> _Problem requirements_
Please write out the material that follows, exactly as it stands.

========================

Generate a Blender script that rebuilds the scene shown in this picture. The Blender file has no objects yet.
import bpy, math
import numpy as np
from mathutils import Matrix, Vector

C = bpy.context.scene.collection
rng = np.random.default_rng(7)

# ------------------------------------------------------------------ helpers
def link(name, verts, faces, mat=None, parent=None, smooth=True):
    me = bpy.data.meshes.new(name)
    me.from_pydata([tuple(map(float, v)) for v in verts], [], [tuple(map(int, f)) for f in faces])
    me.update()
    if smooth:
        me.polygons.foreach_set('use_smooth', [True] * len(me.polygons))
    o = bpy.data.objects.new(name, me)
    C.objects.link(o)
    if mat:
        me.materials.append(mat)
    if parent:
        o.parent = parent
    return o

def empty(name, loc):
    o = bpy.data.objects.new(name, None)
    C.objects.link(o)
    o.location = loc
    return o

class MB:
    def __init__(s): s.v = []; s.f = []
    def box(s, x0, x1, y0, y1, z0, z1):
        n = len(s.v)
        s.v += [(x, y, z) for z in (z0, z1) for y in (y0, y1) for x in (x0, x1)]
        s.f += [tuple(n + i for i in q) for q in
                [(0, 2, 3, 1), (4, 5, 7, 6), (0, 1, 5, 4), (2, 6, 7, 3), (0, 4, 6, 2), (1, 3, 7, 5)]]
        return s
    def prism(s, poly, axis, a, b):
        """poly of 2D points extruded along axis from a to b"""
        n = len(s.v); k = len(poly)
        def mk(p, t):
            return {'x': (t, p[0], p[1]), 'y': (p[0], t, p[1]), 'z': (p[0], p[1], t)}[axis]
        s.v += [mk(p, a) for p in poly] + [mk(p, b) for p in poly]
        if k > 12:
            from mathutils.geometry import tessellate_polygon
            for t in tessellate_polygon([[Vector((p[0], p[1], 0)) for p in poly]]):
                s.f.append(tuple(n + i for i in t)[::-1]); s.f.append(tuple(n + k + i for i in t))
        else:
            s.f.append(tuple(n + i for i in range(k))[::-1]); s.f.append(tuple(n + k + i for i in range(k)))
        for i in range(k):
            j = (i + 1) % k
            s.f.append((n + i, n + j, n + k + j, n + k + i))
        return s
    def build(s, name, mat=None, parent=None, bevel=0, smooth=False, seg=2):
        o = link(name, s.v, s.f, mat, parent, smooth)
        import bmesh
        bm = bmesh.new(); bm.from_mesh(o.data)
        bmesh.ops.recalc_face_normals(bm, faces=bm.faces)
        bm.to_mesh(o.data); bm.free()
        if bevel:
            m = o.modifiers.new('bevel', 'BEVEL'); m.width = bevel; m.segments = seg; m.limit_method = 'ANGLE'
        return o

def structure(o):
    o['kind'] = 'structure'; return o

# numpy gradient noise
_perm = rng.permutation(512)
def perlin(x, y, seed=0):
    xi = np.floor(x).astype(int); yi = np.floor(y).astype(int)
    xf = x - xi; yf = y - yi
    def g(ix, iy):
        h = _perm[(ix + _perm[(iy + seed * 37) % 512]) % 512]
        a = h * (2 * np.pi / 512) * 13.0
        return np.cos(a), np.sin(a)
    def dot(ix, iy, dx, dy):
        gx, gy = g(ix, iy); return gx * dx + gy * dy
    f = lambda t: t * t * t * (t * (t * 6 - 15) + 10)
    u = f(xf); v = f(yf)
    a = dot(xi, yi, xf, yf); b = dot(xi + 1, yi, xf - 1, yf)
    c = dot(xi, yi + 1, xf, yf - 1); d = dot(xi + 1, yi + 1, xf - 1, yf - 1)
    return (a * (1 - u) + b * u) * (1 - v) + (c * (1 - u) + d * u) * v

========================

> _Completed exercise_
Generate a Blender script that rebuilds the scene shown in this picture. The Blender file has no objects yet.
import bpy, math
import numpy as np
from mathutils import Matrix, Vector

C = bpy.context.scene.collection
rng = np.random.default_rng(7)

# ------------------------------------------------------------------ helpers
def link(name, verts, faces, mat=None, parent=None, smooth=True):
    me = bpy.data.meshes.new(name)
    me.from_pydata([tuple(map(float, v)) for v in verts], [], [tuple(map(int, f)) for f in faces])
    me.update()
    if smooth:
        me.polygons.foreach_set('use_smooth', [True] * len(me.polygons))
    o = bpy.data.objects.new(name, me)
    C.objects.link(o)
    if mat:
        me.materials.append(mat)
    if parent:
        o.parent = parent
    return o

def empty(name, loc):
    o = bpy.data.objects.new(name, None)
    C.objects.link(o)
    o.location = loc
    return o

class MB:
    def __init__(s): s.v = []; s.f = []
    def box(s, x0, x1, y0, y1, z0, z1):
        n = len(s.v)
        s.v += [(x, y, z) for z in (z0, z1) for y in (y0, y1) for x in (x0, x1)]
        s.f += [tuple(n + i for i in q) for q in
                [(0, 2, 3, 1), (4, 5, 7, 6), (0, 1, 5, 4), (2, 6, 7, 3), (0, 4, 6, 2), (1, 3, 7, 5)]]
        return s
    def prism(s, poly, axis, a, b):
        """poly of 2D points extruded along axis from a to b"""
        n = len(s.v); k = len(poly)
        def mk(p, t):
            return {'x': (t, p[0], p[1]), 'y': (p[0], t, p[1]), 'z': (p[0], p[1], t)}[axis]
        s.v += [mk(p, a) for p in poly] + [mk(p, b) for p in poly]
        if k > 12:
            from mathutils.geometry import tessellate_polygon
            for t in tessellate_polygon([[Vector((p[0], p[1], 0)) for p in poly]]):
                s.f.append(tuple(n + i for i in t)[::-1]); s.f.append(tuple(n + k + i for i in t))
        else:
            s.f.append(tuple(n + i for i in range(k))[::-1]); s.f.append(tuple(n + k + i for i in range(k)))
        for i in range(k):
            j = (i + 1) % k
            s.f.append((n + i, n + j, n + k + j, n + k + i))
        return s
    def build(s, name, mat=None, parent=None, bevel=0, smooth=False, seg=2):
        o = link(name, s.v, s.f, mat, parent, smooth)
        import bmesh
        bm = bmesh.new(); bm.from_mesh(o.data)
        bmesh.ops.recalc_face_normals(bm, faces=bm.faces)
        bm.to_mesh(o.data); bm.free()
        if bevel:
            m = o.modifiers.new('bevel', 'BEVEL'); m.width = bevel; m.segments = seg; m.limit_method = 'ANGLE'
        return o

def structure(o):
    o['kind'] = 'structure'; return o

# numpy gradient noise
_perm = rng.permutation(512)
def perlin(x, y, seed=0):
    xi = np.floor(x).astype(int); yi = np.floor(y).astype(int)
    xf = x - xi; yf = y - yi
    def g(ix, iy):
        h = _perm[(ix + _perm[(iy + seed * 37) % 512]) % 512]
        a = h * (2 * np.pi / 512) * 13.0
        return np.cos(a), np.sin(a)
    def dot(ix, iy, dx, dy):
        gx, gy = g(ix, iy); return gx * dx + gy * dy
    f = lambda t: t * t * t * (t * (t * 6 - 15) + 10)
    u = f(xf); v = f(yf)
    a = dot(xi, yi, xf, yf); b = dot(xi + 1, yi, xf - 1, yf)
    c = dot(xi, yi + 1, xf, yf - 1); d = dot(xi + 1, yi + 1, xf - 1, yf - 1)
    return (a * (1 - u) + b * u) * (1 - v) + (c * (1 - u) + d * u) * v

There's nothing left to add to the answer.